My Lords, as well as the Employment Rights (Miscellaneous Amendments) Regulations 2019, I will also speak to the Agency Workers (Amendment) Regulations 2019 and the Conduct of Employment Agencies and Employment Businesses (Amendment) Regulations 2019. These three statutory instruments contain five measures to clarify and extend workers’ rights, taking forward the Good Work Plan—the biggest boost to workers’ rights in over 20 years.
The Employment Rights (Miscellaneous Amendments) Regulations contain three measures. First, they extend the right to a written statement of employment particulars to workers. Currently, only an employee is entitled to a written statement, and only after a month with the same employer. In his report, Matthew Taylor recommended greater transparency by extending the right to a written statement to workers. We agree that all workers should have the same clarity of information that employees currently benefit from.
The second measure amends the Information and Consultation of Employees Regulations 2004, lowering the threshold for a request to set up information and consultation arrangements in the workplace from 10% to 2% of the total employees. The Government agree with Taylor that voice and engagement is key to good work. Therefore, we are making it easier for workforces to request that employers be more open about what is happening in their workplace. It is important to note that this statutory instrument does not change the important rights that information and consultation representatives have, including paid time off and protection against detriment, the number of employers in scope of the regulations, which is staying at those with 50 or more employees, or the minimum of 15 employees required for a request to set up information and consultation arrangements. Good employers engage regularly with their workforce. To quote Taylor:
“Well-run companies recognise the importance of the people who work for them. They invest time and effort in good management relationships”.

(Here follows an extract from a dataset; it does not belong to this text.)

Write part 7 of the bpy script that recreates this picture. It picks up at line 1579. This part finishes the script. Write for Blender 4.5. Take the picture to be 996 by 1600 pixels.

The third measure increases the maximum penalty available to employment tribunals where there has been an aggravated breach of workers’ rights. From 6 April, a maximum penalty of £20,000 will be available, quadrupling the current amount. The current maximum penalty of £5,000 does not always reflect the higher value awards. The new maximum aligns with the current maximum penalty per worker for non-payment of the national minimum wage. It is important that all parties are aware of this penalty. We are providing guidance to increase awareness and highlight how tribunals can make use of these powers. This measure is targeted at businesses that breach the law in ways that are deliberate or malicious. Compliant businesses will welcome this deterrent against anyone seeking advantage by exploiting workers.
The second statutory instrument—the Agency Workers (Amendment) Regulations 2019—abolishes the “Swedish derogation”. At present, agency workers can opt out of the entitlement to equal pay in return for pay between assignments through a Swedish derogation contract. Taylor highlighted that Swedish derogation contracts can be exploitative, and workers sometimes do not receive the equal pay they are entitled to. Our consultation and earlier BEIS research uncovered cases where pay between assignments was not given. We concluded that agency workers are not benefiting from the Swedish derogation and we are therefore taking action. I think that this reform has been welcomed across parties.